This spring I’ve been reading through 40 years of sermons so that I can reduce the number I have been lugging around each place I have moved. After weeks of reading I have reduced two full boxes to less than half of a box.
It has been a trip down memory lane as I have worked through the years. There are of course references to the things that were going on in our nation and the world, things that were big news at the time and probably will only warrant a footnote in most history books. There were also references to family and friends, and places we went as a family. I’ve never included a lot of references to family in sermons, and usually only in a general way, but every once in awhile I will find an incident I had not thought about in 20 years…or more.

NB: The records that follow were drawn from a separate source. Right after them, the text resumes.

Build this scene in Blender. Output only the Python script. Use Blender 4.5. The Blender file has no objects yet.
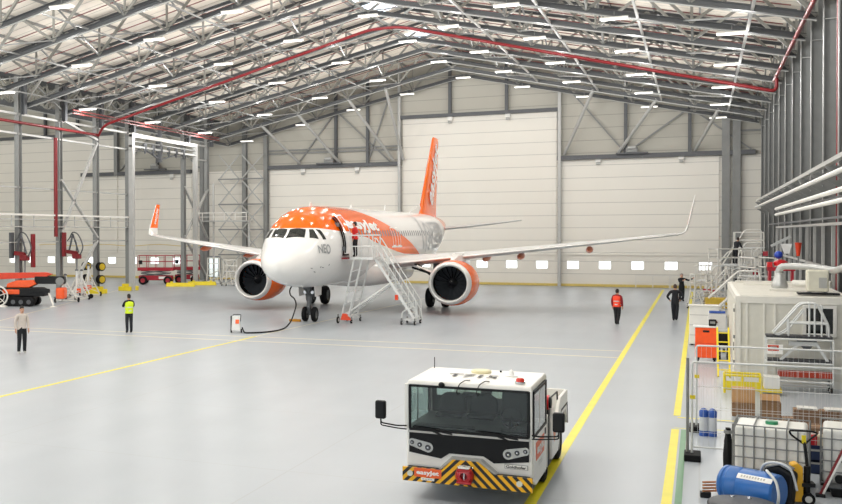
import bpy, bmesh, math, random
from mathutils import Vector, Matrix, Euler
random.seed(7)
S = bpy.context.scene
COL = S.collection
PI = math.pi

# ------------------------------------------------------------------ materials
def lin(h):
    if isinstance(h, str):
        h = h.lstrip('#')
        v = [int(h[i:i+2], 16)/255 for i in (0, 2, 4)]
    else:
        v = list(h)
    return [(x/12.92 if x <= .04045 else ((x+.055)/1.055)**2.4) for x in v] + [1]

MATS = {}
def mat(name, col, rough=.5, metal=0., var=.06, scale=6., spec=.5, emit=None, alpha=1., trans=0., coat=0., bump=0.):
    if name in MATS: return MATS[name]
    m = bpy.data.materials.new(name); m.use_nodes = True
    nt = m.node_tree; n = nt.nodes; L = nt.links
    b = n['Principled BSDF']
    c = lin(col)
    b.inputs['Roughness'].default_value = rough
    b.inputs['Metallic'].default_value = metal
    b.inputs['Specular IOR Level'].default_value = spec
    b.inputs['Coat Weight'].default_value = coat
    b.inputs['Transmission Weight'].default_value = trans
    b.inputs['Alpha'].default_value = alpha
    tc = n.new('ShaderNodeTexCoord'); nz = n.new('ShaderNodeTexNoise'); rp = n.new('ShaderNodeValToRGB')
    nz.inputs['Scale'].default_value = scale; nz.inputs['Detail'].default_value = 4
    L.new(tc.outputs['Object'], nz.inputs['Vector'])
    rp.color_ramp.elements[0].position = .3; rp.color_ramp.elements[1].position = .7
    rp.color_ramp.elements[0].color = [x*(1-var) for x in c[:3]] + [1]
    rp.color_ramp.elements[1].color = [min(1, x*(1+var)) for x in c[:3]] + [1]
    L.new(nz.outputs['Fac'], rp.inputs['Fac']); L.new(rp.outputs['Color'], b.inputs['Base Color'])
    if bump:
        bp = n.new('ShaderNodeBump'); bp.inputs['Strength'].default_value = bump
        L.new(nz.outputs['Fac'], bp.inputs['Height']); L.new(bp.outputs['Normal'], b.inputs['Normal'])
    if emit:
        b.inputs['Emission Color'].default_value = lin(emit[0]); b.inputs['Emission Strength'].default_value = emit[1]
    MATS[name] = m
    return m

def mix_by(m, fac_socket, colA, colB):
    """rewire base colour: fac 0 -> existing colour, fac 1 -> colB"""
    nt = m.node_tree; b = nt.nodes['Principled BSDF']
    mx = nt.nodes.new('ShaderNodeMix'); mx.data_type = 'RGBA'
    src = b.inputs['Base Color'].links[0].from_socket
    nt.links.new(fac_socket, mx.inputs['Factor'])
    nt.links.new(src, mx.inputs['A']); mx.inputs['B'].default_value = lin(colB)
    nt.links.new(mx.outputs['Result'], b.inputs['Base Color'])
    return mx

def math_node(nt, op, a, b=None):
    x = nt.nodes.new('ShaderNodeMath'); x.operation = op
    for i, v in enumerate((a, b)):
        if v is None: continue
        if isinstance(v, (int, float)): x.inputs[i].default_value = v
        else: nt.links.new(v, x.inputs[i])
    return x.outputs[0]

def seams(m, axis, pitch, width, col, offset=0.):
    """thin panel joints every `pitch` metres along a world axis"""
    nt = m.node_tree
    g = nt.nodes.new('ShaderNodeNewGeometry'); sp = nt.nodes.new('ShaderNodeSeparateXYZ')
    nt.links.new(g.outputs['Position'], sp.inputs[0])
    v = math_node(nt, 'ADD', sp.outputs[axis], offset+1000*pitch)
    v = math_node(nt, 'MODULO', v, pitch)
    v = math_node(nt, 'LESS_THAN', v, width)
    mix_by(m, v, None, col)

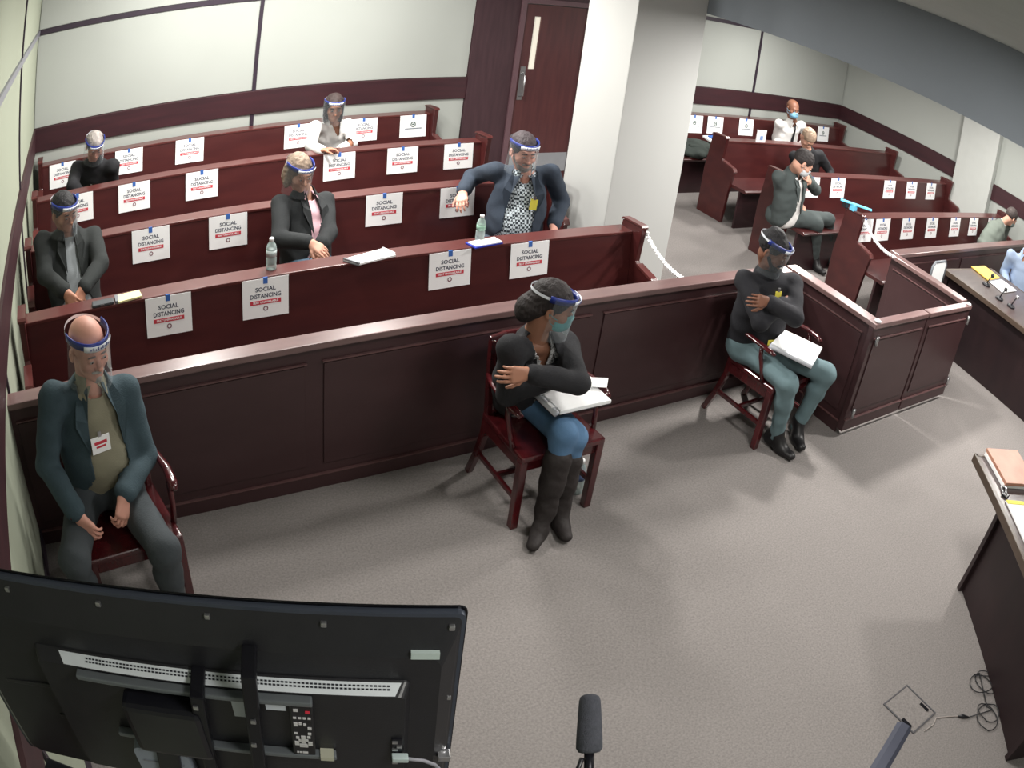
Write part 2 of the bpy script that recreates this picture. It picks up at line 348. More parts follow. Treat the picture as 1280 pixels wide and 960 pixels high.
SR = {0: [(6.53, 'partly cut by the bench end and the chain'), (6.86, 'first clear one right of the chain'), (7.39, 'second clear one right of the chain'), (7.95, 'third clear one right of the chain'), (8.57, 'fourth clear one right of the chain'), (9.13, 'last clear one before the stooping man'), (9.75, 'half hidden by the stooping man')],
      1: [(6.93, "behind the grey-suited man's raised hand"), (7.42, 'just above the light blue clip'), (8.55, 'left of the last three'), (9.12, 'middle of the last three'), (9.68, 'next to the pilaster side bench end')],
      3: [(7.12, 'cut off by the column'), (7.48, 'above the dark coats'), (8.05, 'left of the man in the white shirt'), (9.74, 'seal only, by the wall end')]}
for k in SR:
    for x, l in SR[k]:
        notice('white notice, %s right bench, %s' % (nm[k], l), 'notices on the %s right bench' % nm[k], x, PY[k], kind='seal' if k == 3 else 'dist', tilt=rnd.uniform(-.8, .8))
# ================================================================== jury chairs
def jury_chair(label):
    t = thing('jury_armchair', label, 'chair', (0, 0, 0), 'wooden armchairs in front of the bar')
    MB().prism([(-.245, -.225, .415), (.245, -.225, .415), (.225, .2, .415), (-.225, .2, .415)], (0, 0, .035)).build('seat', CHW, t, bevel=.012, seg=3, smooth=False)
    MB().box((-.2, -.2, .35), (.2, -.175, .415)).box((-.2, .15, .35), (.2, .175, .415)).box((-.225, -.2, .35), (-.2, .175, .415)).box((.2, -.2, .35), (.225, .175, .415)).build('seat_frame', CHW, t, bevel=.003)
    for s in (-1, 1):
        MB().prism([(s * .225 - .02, -.215, 0), (s * .225 + .016, -.215, 0), (s * .225 + .016, -.182, 0), (s * .225 - .02, -.182, 0)], (0, 0, .2)).add([], []).build('leg', CHW, t, bevel=.004) if 0 else MB().obox((s * .225, -.198, .21), (.021, 0, 0), (0, .021, 0), (0, 0, .21)).build('leg', CHW, t, bevel=.005)
        pts = [(s * .205, .30, .0), (s * .205, .235, .16), (s * .205, .19, .32), (s * .205, .18, .44)]
        m = MB()
        for p, q in zip(pts, pts[1:]): m.beam(p, q, .034, .036, (0, 1, 0))
        m.build('leg', CHW, t, bevel=.004)
        pts = [(s * .205, .18, .44), (s * .21, .19, .6), (s * .20, .22, .74), (s * .19, .24, .83)]
        m = MB()
        for p, q in zip(pts, pts[1:]): m.beam(p, q, .03, .034, (0, 1, 0))
        m.build('back_post', CHW, t, bevel=.004)
        MB().tube([(s * .215, .2, .665), (s * .245, .1, .67), (s * .262, -.03, .672), (s * .258, -.13, .665), (s * .25, -.17, .655)], [.018, .019, .022, .024, .016], 10, .6).build('armrest', CHW, t, smooth=True)
        MB().tube([(s * .235, -.12, .44), (s * .25, -.1, .52), (s * .255, -.07, .60), (s * .257, -.06, .66)], [.016, .013, .015, .013], 8).build('arm_support', CHW, t, smooth=True)
        MB().beam((s * .22, -.19, .17), (s * .205, .23, .17), .018, .028).build('stretcher', CHW, t, bevel=.003)
    MB().beam((-.21, .02, .175), (.21, .02, .175), .02, .026).build('stretcher', CHW, t, bevel=.003)
    MB().prism([(-.205, .215, .775), (-.1, .245, .775), (.1, .245, .775), (.205, .215, .775), (.205, .237, .775), (.1, .267, .775), (-.1, .267, .775), (-.205, .237, .775)], (0, .02, .075)).build('top_rail', CHW, t, bevel=.006)
    for k in range(5):
        x = (k - 2) * .075
        MB().beam((x, .175, .44), (x * 1.0, .238, .785), .038, .012, (0, 1, 0)).build('back_slat', CHW, t, bevel=.002)
    return t
for lb, x, y, r in (('dark red wooden armchair under the bald man at the left wall', .08, 2.93, 6), ('dark red wooden armchair under the woman in the black jacket, middle of the floor', 2.255, 2.94, 0), ('dark red wooden armchair by the swing gate under the folded-arm sitter', 4.02, 2.97, 3)):
    c_ = jury_chair(lb); c_.location = (x, y, 0); c_.rotation_euler = (0, 0, math.radians(r))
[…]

I’ve seen how my preaching improved especially, after I had to do it every week. Prior to 1985, I preached maybe 6-10 times a year as an Assistant Minister. Like any skill, we improve with practice so when I became a solo pastor and had to preach every Sunday I became a better preacher.
Reading these sermons has also reinforced many things I have thought about sermons. One of the reasons that most of the sermons aren’t worth saving is not that they weren’t good sermons, but they were good because they were timely. They were addressing a particular church at a particular time in its history and in the history of the world. So they are time specific and don’t necessarily translate 10 years later in a different place. Every once in awhile though I found one that had a timeless quality to it that I could probably preach next Sunday and it would work. I’ve kept the best of those. I’ve also kept some for sentimental reasons because they refer to special times in my life or the lives of those I have loved.
Something I have come to know about preaching through these years is the things I value in my own sermons are not always what speak to others. On the other hand sermons that I have thought were sort of hum drum have struck a deep chord in others. Some Sunday’s someone will say how much a sermon has touched them, and I am frankly puzzled as to why. I’ve come to appreciate that what I say is only half of what goes on in preaching. The other half is in the hearer who brings special hopes or needs on Sunday. Sometimes the words just are the right ones they needed to hear even if they aren’t, to me at least, that special.
I’m glad to be done with my sermon reading but I was also glad to do it. It reminded me of people in these congregations who touched my life. I could see the change that was going on in my own life as I matured. It was comforting to know that my preaching did improve over time. It also reminded me of how many things that were big news at the time, in span of history weren’t all that big. It gave me perspective and at this stage of my life that is something to be valued.